With five straight months of falling sales, Royal Enfield’s decade-old dream run has come to a screeching halt. Here’s how Siddhartha Lal plans to get the Bullet maker firing on all cylinders again
The ritual starts at 9 am every Wednesday. The 18,000 sq ft building on the bustling National Highway 2 in Uttar Pradesh (UP) is packed with a boisterous bunch of young ardent ‘devotees’ from the adjoining village of Maholi.
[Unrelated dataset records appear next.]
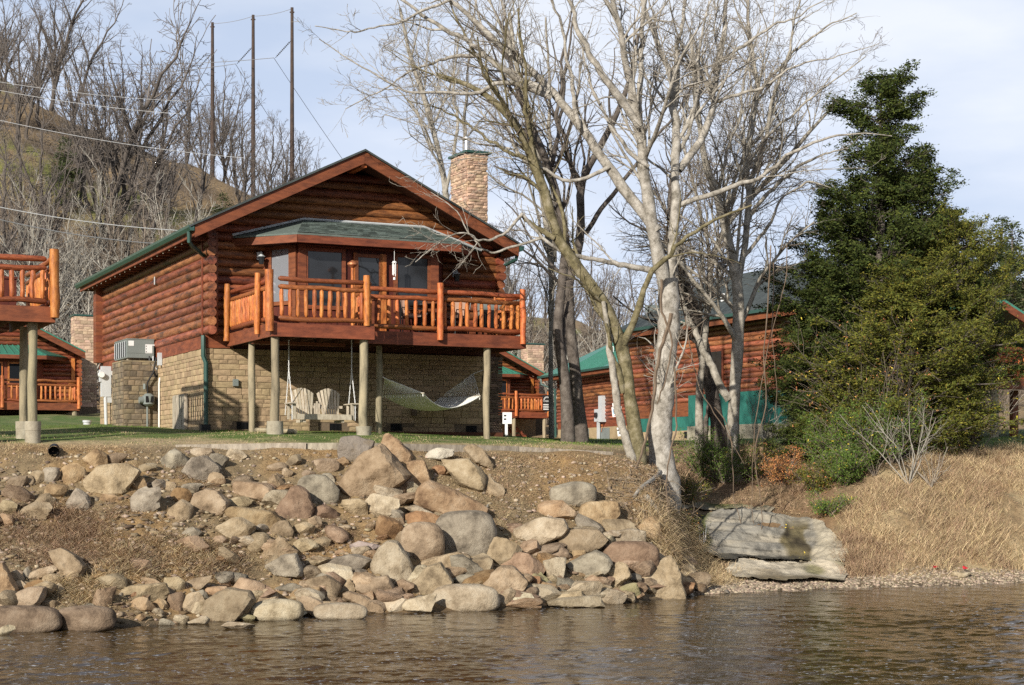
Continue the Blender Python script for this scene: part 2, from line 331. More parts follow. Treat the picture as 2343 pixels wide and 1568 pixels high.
def wnoise(sx, sy, sc, det, rough=.6):
    mp = N.new('ShaderNodeMapping'); mp.inputs['Scale'].default_value = (sx, sy, 1); mp.inputs['Rotation'].default_value = (0, 0, .06)
    nz = N.new('ShaderNodeTexNoise'); nz.inputs['Scale'].default_value = sc; nz.inputs['Detail'].default_value = det; nz.inputs['Roughness'].default_value = rough
    L.new(tc.outputs['Object'], mp.inputs[0]); L.new(mp.outputs[0], nz.inputs[0]); return nz.outputs[0]
a1 = wnoise(.8, 2.0, 1.6, 6); a2 = wnoise(1, 2.2, 6.5, 5)
zone = wnoise(.22, .3, 1.0, 2)
zr = N.new('ShaderNodeMapRange'); zr.inputs['From Min'].default_value = .38; zr.inputs['From Max'].default_value = .62; zr.inputs['To Min'].default_value = .35; zr.inputs['To Max'].default_value = 1.3
L.new(zone, zr.inputs[0])
ml = N.new('ShaderNodeMath'); ml.operation = 'MULTIPLY'; L.new(a2, ml.inputs[0]); L.new(zr.outputs[0], ml.inputs[1])
bp1 = N.new('ShaderNodeBump'); bp1.inputs['Strength'].default_value = 1.; bp1.inputs['Distance'].default_value = .006; L.new(a1, bp1.inputs['Height'])
bp2 = N.new('ShaderNodeBump'); bp2.inputs['Strength'].default_value = 1.; bp2.inputs['Distance'].default_value = .005; L.new(ml.outputs[0], bp2.inputs['Height']); L.new(bp1.outputs[0], bp2.inputs['Normal'])
L.new(bp2.outputs[0], b.inputs['Normal'])
# pale flecks: drifting foam plus sky glints painted into the water colour
f1 = wnoise(1.0, 2.6, 9, 2); f2 = wnoise(.35, .5, 1.1, 2)
fr = N.new('ShaderNodeMapRange'); fr.inputs['From Min'].default_value = .63; fr.inputs['From Max'].default_value = .68; L.new(f1, fr.inputs[0])
f2r = N.new('ShaderNodeMapRange'); f2r.inputs['From Min'].default_value = .27; f2r.inputs['From Max'].default_value = .6; L.new(f2, f2r.inputs[0])
fm = N.new('ShaderNodeMath'); fm.operation = 'MULTIPLY'; L.new(fr.outputs[0], fm.inputs[0]); L.new(f2r.outputs[0], fm.inputs[1])
mc = N.new('ShaderNodeMixRGB'); mc.inputs[1].default_value = (.046,.028,.010,1); mc.inputs[2].default_value = (.55,.57,.6,1); L.new(fm.outputs[0], mc.inputs[0]); L.new(mc.outputs[0], b.inputs['Base Color'])
rr = N.new('ShaderNodeMapRange'); rr.inputs['To Min'].default_value = .05; rr.inputs['To Max'].default_value = .8; L.new(fm.outputs[0], rr.inputs[0]); L.new(rr.outputs[0], b.inputs['Roughness'])
o = link('river', mw, wm, smooth=True, kind='structure')
mb = MB(); 
for (x0, x1, y0, y1) in ((-300,300,-56,17.5),(-300,-13.5,17.5,40),(13.5,300,17.5,40)): mb.add([(x0,y0,-.004),(x1,y0,-.004),(x1,y1,-.004),(x0,y1,-.004)], [(0,1,2,3)])
mb.build('river', wm, kind='structure')
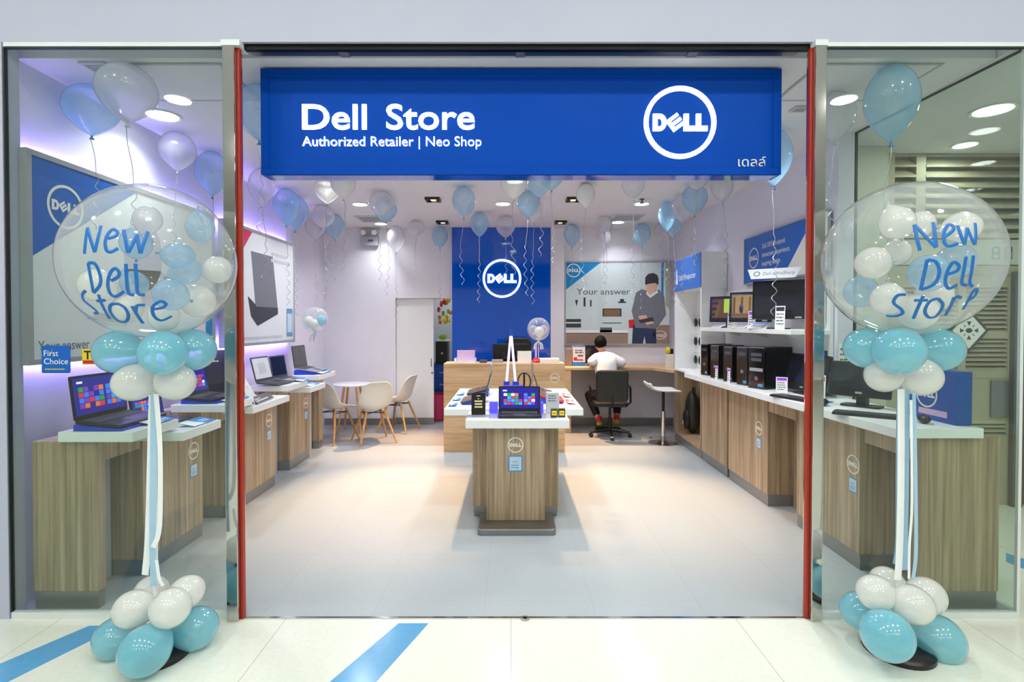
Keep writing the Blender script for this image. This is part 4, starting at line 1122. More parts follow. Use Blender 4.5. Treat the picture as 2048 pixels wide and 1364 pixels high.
MB(tw).box(-0.175, -0.107, 4.275, 4.355, 0.8455, 0.93).build('side_block', vio, tw); MB(tw).box(0.215, 0.262, 4.275, 4.355, 0.8455, 0.93).build('side_block', vio, tw)
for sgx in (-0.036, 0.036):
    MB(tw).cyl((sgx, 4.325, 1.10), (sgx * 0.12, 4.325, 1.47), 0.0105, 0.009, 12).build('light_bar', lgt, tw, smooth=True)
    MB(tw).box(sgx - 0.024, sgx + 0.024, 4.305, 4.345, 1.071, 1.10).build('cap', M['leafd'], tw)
ez = thing('easel_sign', 'small black easel sign with gold print at the left of the island', 'sign', (-0.255, 4.13, 0.8455))
ef = Fr((-0.255, 4.135, 0.857), (1, 0.06, 0), (0, 0.10, 0.995))
MB(ez).rbox(ef, -0.055, 0.055, 0.0, 0.172, -0.008, 0, 0.005).build('board', M['blackg'], ez)
a = MB(ez)
for i, (w, h) in enumerate(((0.03, 0.006), (0.012, 0.006), (0.062, 0.012), (0.056, 0.012), (0.062, 0.012))): a.rect(ef, -w / 2, w / 2, 0.145 - i * 0.022, 0.145 - i * 0.022 + h, 0.0004, 0.0014)
a.build('print', mat('pale_gold', (222, 206, 170), 0.4), ez)
MB(ez).rbox(Fr((-0.255, 4.12, 0.8455), (1, 0, 0), (0, 1, 0)), -0.085, 0.085, -0.06, 0.06, 0, 0.010, 0.02).build('foot', M['acryl'], ez)
bxp = MB(); bxp.box(0.285, 0.39, 4.27, 4.33, 0.8457, 1.015); wbx = bxp.build('carton', M['lgrey'], bevel=0.003)
tag(wbx, 'pale grey upright carton on the island, right of the laptop', 'carton')
a = MB(wbx); fr = Fr((0, 4.27, 0), FRONT); scribble(a, fr, 0.30, 0.375, 0.985, 0.008, 0, 3, 0.02, 0.001); a.build('print', M['txt'], wbx)
for i, x in enumerate((0.335, 0.393)):
    q_ = MB(); q_.box(x - 0.027, x + 0.027, 4.09, 4.14, 0.8457, 0.912); o = q_.build('small_box', M['blackg'], bevel=0.002)
    tag(o, ('small black box with yellow label on the island, next to the pale carton', 'small black and yellow box at the front right corner of the island')[i], 'box', 'small yellow labelled boxes')
    a = MB(o); a.rect(Fr((0, 4.09, 0), FRONT), x - 0.019, x + 0.019, 0.862, 0.898, 0.0004, 0.0014); a.rect(Fr((0, 4.09, 0), FRONT), x - 0.012, x + 0.012, 0.876, 0.881, 0.0015, 0.002, 1); a.build('yellow_label', [M['yellow'], M['black']], o)
laptop('dark laptop facing left on the island, front one on its left edge', (-0.33, 4.74, 0.902), -90, 0.32, 0.22, 28, 'off', 'grey', 13, 'laptops on the island', 0.20)
laptop('dark laptop facing left on the island, rear one on its left edge', (-0.32, 5.26, 0.902), -90, 0.34, 0.22, 20, 'off', 'black', 13, 'laptops on the island', 0.24, 'silver')
laptop('laptop with red lid facing right on the island, front one on its right edge', (0.36, 4.80, 0.902), 90, 0.32, 0.22, 30, 'off', 'redp', 13, 'laptops on the island', 0.19, 'grey')
laptop('brown lidded laptop facing right on the island, rear one on its right edge', (0.30, 5.20, 0.902), 90, 0.33, 0.22, 10, 'off', 'black', 13, 'laptops on the island', 0.25, 'pbrown')
for lb, x, y, yw in (('blue sloping stand under the front left island laptop', -0.33, 4.74, -90), ('blue sloping stand under the rear left island laptop', -0.32, 5.26, -90), ('blue sloping stand under the red lidded island laptop', 0.36, 4.80, 90), ('blue sloping stand under the brown lidded island laptop', 0.30, 5.20, 90)):
    wedge(lb, (x, y, 0.8655), yw, 0.28, 0.20, 0.010, 0.056, 'leafd', 'sloping stands on the island')
for i, (x, y, yw, m, lb) in enumerate(((-0.50, 4.60, -90, 0, 'blue leaflet on the left edge of the island, nearest the entrance'), (-0.50, 4.92, -90, 0, 'blue leaflet on the left edge of the island, halfway back'), (-0.50, 5.28, -90, 0, 'blue leaflet on the left edge of the island, farthest back'),
                             (0.53, 4.72, 90, 1, 'pink red leaflet on the right edge of the island, front'), (0.54, 5.15, 90, 1, 'pink red leaflet on the right edge of the island, rear'))):
    leaflet(lb, (x, y, 0.874), yw, 0.22, 0.07, m, 'leaflets on the island edges', 8)
leaflet('blue leaflet flat beside the tower in the middle of the island', (-0.16, 4.62, 0.869), 0, 0.16, 0.12, 0, 'leaflets on the island edges', 4)
hs = MB(); c = at(1048, 760, 4.7)
hs.tube([(c.x + 0.055 * cos(t_), 4.62, 1.065 + 0.075 * sin(t_)) for t_ in [R(-60 + 300 * i / 18) for i in range(19)]], 0.006, 8)
hd = hs.build('headset_band', M['black'], smooth=True)
hs2 = thing('headset', 'black headset on a little stand, island right of the tower', 'headset', (c.x, 4.62, 0.866))
hd.location = hd.location - hs2.location; hd.parent = hs2; hd.name = 'band'
for s_ in (-1, 1): MB().cyl((s_ * 0.03, 0, 0.13), (s_ * 0.052, 0, 0.13), 0.028, 0.024, 14).build('ear_cup', M['black'], hs2, smooth=True)
MB().lathe([(0.045, 0.0), (0.045, 0.006), (0.008, 0.012), (0.008, 0.27), (0.02, 0.275)], (0, 0.03, 0), 14).build('stand', M['black'], hs2, smooth=True)

# reception desk top
def boxthing(name, label, cat, x0, x1, y0, y1, z0, z1, m, bevel=0.003, group=None):
    return tag(MB().box(x0, x1, y0, y1, z0, z1).build(name, M[m], bevel=bevel), label, cat, group)
ZR = 1.0805
tr_ = thing('letter_tray', 'white letter tray holding a lilac folder on the reception counter', 'letter tray', (-0.57, 6.62, ZR))
f_ = MB(); f_.box(-0.13, 0.13, -0.11, 0.11, 0, 0.004).box(-0.13, -0.126, -0.11, 0.11, 0.004, 0.055).box(0.126, 0.13, -0.11, 0.11, 0.004, 0.055).box(-0.126, 0.126, 0.106, 0.11, 0.004, 0.055).box(-0.126, 0.126, -0.11, -0.106, 0.004, 0.03)
f_.build('tray', M['paper'], tr_)
boxthing('folder', 'upright lilac folder in the white letter tray', 'folder', -0.68, -0.455, 6.68, 6.70, ZR + 0.005, ZR + 0.15, 'lilac', 0.002)
boxthing('card_stand', 'white upright card on the reception counter before the black monitor', 'card', 0.08, 0.255, 6.60, 6.606, ZR, ZR + 0.145, 'paper', 0.001)
boxthing('paper_stack', 'low stack of white papers at the right end of the reception counter', 'papers', 0.36, 0.60, 6.55, 6.74, ZR, ZR + 0.05, 'paper', 0.002)
boxthing('phone', 'small dark phone lying on the reception counter', 'phone', -0.39, -0.30, 6.55, 6.66, ZR, ZR + 0.035, 'grey', 0.008)
boxthing('stapler', 'small silver stapler on the reception counter by the phone', 'stapler', -0.24, -0.10, 6.58, 6.63, ZR, ZR + 0.04, 'silver', 0.008)
pc = thing('pen_holder', 'red pen holder with white pen on the reception counter', 'pen holder', (0.31, 6.62, ZR))
MB().lathe([(0.055, 0), (0.055, 0.02), (0.035, 0.04), (0.03, 0.06)], (0, 0, 0), 16).build('base', M['redp'], pc, smooth=True)
MB().cyl((0, 0, 0.055), (0.004, 0, 0.20), 0.013, 0.010, 10).build('pen', M['lilac'], pc, smooth=True)
mo = thing('monitor', 'black monitor seen from behind on the reception desk', 'monitor', (0.0, 7.15, 0.7505))
MB().lathe([(0.12, 0), (0.12, 0.012), (0.02, 0.02), (0.02, 0.24)], (0, 0, 0), 20).build('stand', M['black'], mo, smooth=True)
MB().rbox(Fr((0, -0.02, 0), FRONT), -0.245, 0.215, 0.20, 0.545, -0.03, 0.0, 0.01).build('housing', M['black'], mo, bevel=0.006)
MB().rbox(Fr((0, -0.02, 0), FRONT), -0.15, 0.12, 0.25, 0.44, 0.0, 0.012, 0.02).build('back_cover', M['blackg'], mo)
tc = thing('task_chair', 'black chair back showing just above the reception monitor', 'chair', (0.10, 7.65, 0))
MB().rbox(Fr((0, 0, 0), FRONT), -0.2, 0.2, 0.62, 1.36, -0.05, 0.0, 0.09).build('backrest', M['leather'], tc, bevel=0.015)
MB().rbox(FLAT(), -0.23, 0.23, -0.46, 0.0, 0.42, 0.49, 0.06).build('seat', M['leather'], tc, bevel=0.02)
MB().cyl((0, -0.23, 0.06), (0, -0.23, 0.42), 0.03).build('post', M['black'], tc)
f_ = MB()
for k in range(5): f_.tube([(0, -0.23, 0.08), (0.26 * cos(k * 1.2566), -0.23 + 0.26 * sin(k * 1.2566), 0.03)], [0.026, 0.018], 8)
f_.build('star_base', M['black'], tc)

# back counter things
cs = thing('flyer_box', 'white and blue printed box standing on the back counter', 'box', (at(1155, 700, 7.8).x, 7.8, 0.9405))
MB().box(-0.075, 0.11, -0.03, 0.06, 0, 0.30).build('box', M['paper'], cs, bevel=0.003)
a = MB(); ff = Fr((0, -0.03, 0), FRONT)
a.rect(ff, -0.075, 0.11, 0.0, 0.06, 0.0004, 0.001, 0); a.rect(ff, -0.075, 0.11, 0.285, 0.30, 0.0004, 0.001, 2); a.rect(ff, -0.06, -0.01, 0.08, 0.13, 0.0004, 0.001, 1); scribble(a, ff, -0.04, 0.09, 0.22, 0.018, 3, 2, 0.03, 0.001); a.rect(ff, 0.0, 0.08, 0.14, 0.165, 0.0004, 0.001, 3); a.rect(ff, -0.01, 0.08, 0.08, 0.10, 0.0004, 0.001, 1)
a.build('print', [M['leaf'], M['redp'], M['blueb'], M['txt']], cs)
boxthing('magazine_stack', 'colourful magazines upright beside the white printed box', 'magazines', 0.80, 0.895, 7.76, 7.84, 0.9405, 1.19, 'pbrown', 0.003)
sm = thing('monitor', 'small dark monitor hidden behind the seated person on the back counter', 'monitor', (1.24, 7.93, 0.9405))
MB().rbox(Fr((0, 0, 0), FRONT), -0.135, 0.135, 0.03, 0.30, -0.03, 0, 0.01).build('housing', M['black'], sm, bevel=0.004)
MB().rect(Fr((0, 0, 0), FRONT), -0.12, 0.12, 0.05, 0.285, 0.0004, 0.0014).build('screen', M['scr_off'], sm)
MB().box(-0.09, 0.09, -0.06, 0.07, 0, 0.012).box(-0.02, 0.02, -0.028, -0.005, 0.012, 0.06).build('stand', M['black'], sm)
cb = boxthing('carton', 'cream carton at the right end of the back counter', 'carton', at(1333, 716, 7.5).x, at(1346, 716, 7.5).x, 7.46, 7.56, 0.9405, 1.135, 'whitep')
tp = thing('tape_dispenser', 'yellow and black tape dispenser on top of the cream carton', 'tape dispenser', (at(1340, 700, 7.51).x, 7.51, 1.1355))
MB().cyl((-0.055, 0, 0.045), (-0.01, 0, 0.045), 0.045, 0.045, 18).build('roll', M['yellow'], tp, smooth=True)
MB().box(-0.008, 0.045, -0.03, 0.03, 0, 0.075).build('handle', M['black'], tp, bevel=0.012)
kb = at(1235, 733, 7.75)
boxthing('notebook', 'white notebook under the hands of the seated person', 'notebook', 1.30, 1.56, 7.62, 7.82, 0.9405, 0.945, 'paper', 0.001)

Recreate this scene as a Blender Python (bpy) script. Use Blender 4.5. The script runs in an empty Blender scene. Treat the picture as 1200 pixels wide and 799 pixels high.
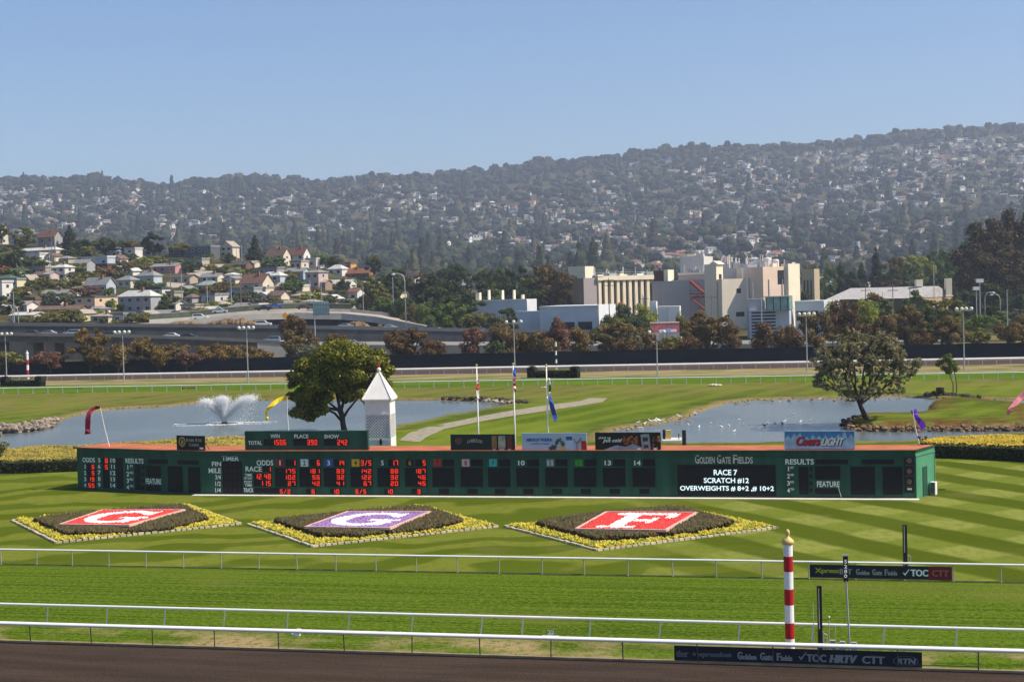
import bpy, math, random
import numpy as np
from mathutils import Vector, Matrix
R = math.radians
rnd = random.Random(7)
nr = np.random.default_rng(11)
S = bpy.context.scene
COL = S.collection

# ---------------------------------------------------------------- camera, world, sun, exposure
F, VH, HC, ROLL = 1755.0, 60.0, 17.0, R(1.6)
PITCH = math.atan(VH / F)
cam_d = bpy.data.cameras.new('camera'); cam = bpy.data.objects.new('camera', cam_d); COL.objects.link(cam)
cam_d.sensor_width = 36.0; cam_d.lens = F / 1200 * 36; cam_d.clip_start = 0.5; cam_d.clip_end = 20000
cam.matrix_world = Matrix.Translation((0, 0, HC)) @ Matrix.Rotation(R(90) - PITCH, 4, 'X') @ Matrix.Rotation(-ROLL, 4, 'Z')
S.camera = cam
SUN_AZ, SUN_EL = R(-11.5), R(50)          # azimuth measured from +X towards +Y
W = bpy.data.worlds.new('World'); S.world = W; W.use_nodes = True
wn = W.node_tree; bg = wn.nodes['Background']
sky = wn.nodes.new('ShaderNodeTexSky'); sky.sky_type = 'NISHITA'; sky.sun_disc = False
sky.sun_elevation = SUN_EL; sky.sun_rotation = R(90) - SUN_AZ
sky.air_density = 1.0; sky.dust_density = 1.0; sky.ozone_density = 10.0; sky.altitude = 0
tint = wn.nodes.new('ShaderNodeMix'); tint.data_type = 'RGBA'; tint.blend_type = 'MULTIPLY'; tint.inputs[0].default_value = 1; tint.inputs[7].default_value = (1.12, .98, .90, 1)
wn.links.new(sky.outputs[0], tint.inputs[6]); wn.links.new(tint.outputs[2], bg.inputs[0]); bg.inputs[1].default_value = 0.122
sd = bpy.data.lights.new('sun', 'SUN'); sun = bpy.data.objects.new('sun', sd); COL.objects.link(sun)
sd.energy = 5.0; sd.angle = R(0.5); sd.color = (1.0, 0.90, 0.74)
sv = Vector((math.cos(SUN_EL) * math.cos(SUN_AZ), math.cos(SUN_EL) * math.sin(SUN_AZ), math.sin(SUN_EL)))
sun.rotation_euler = sv.to_track_quat('Z', 'Y').to_euler()
vs = S.view_settings; vs.view_transform = 'Standard'; vs.look = 'None'; vs.exposure = 0.36; vs.gamma = 1; vs.use_curve_mapping = False
S.cycles.max_bounces = 6; S.cycles.volume_bounces = 1; S.cycles.transparent_max_bounces = 12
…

The crowd, which includes over a dozen turbaned middle-aged men in their early 40s, has come for a glimpse of the main ‘deities’ enshrined at Aryaman Enterprises, around 2 km from the temple city of Mathura.
The chatter ebbs suddenly as Krishna Singh enters the sprawling edifice. The bulky ‘priest’, dressed in brown leather jacket with armour pockets on its shoulders, greets the crowd as he walks down towards the sanctum sanctorum, where an aesthetically designed Classic 350 is displayed on a wooden platform. Singh, 28, lowers his Ray-Ban glasses and glances at his Apple Watch. At 9 am, he presses the electric start button, and revs up to full throttle with a slight twist of the right wrist. “Rotating the wrist towards oneself increases the amount of gas that feeds the engine,” he informs the pack, atop a fleet of Bullets and Thunderbirds, who duly repeat the ritual.
Aryaman Enterprises, the only Royal Enfield (RE) showroom in Mathura, reverberates with a loud thumping sound. The crowd lustily cheers the show that Singh conducts every week to build excitement and connect with potential buyers. A few students from Maholi, enrolled in Agra’s Dr Bhimrao Ambedkar University, inquire about the price of the recently launched Twins—Continental GT 650 and Interceptor 650. Others are curious to know about the delivery time for a new Classic 350. A troop of agents from top banks and NBFCs— HDFC, Tata Capital, Cholamandalam Finance and Hinduja Leyland—starts hunting for prospective buyers, wooing them with tantalising loan deals. Some even go to the extent of offering 100 percent finance on the on-road cost.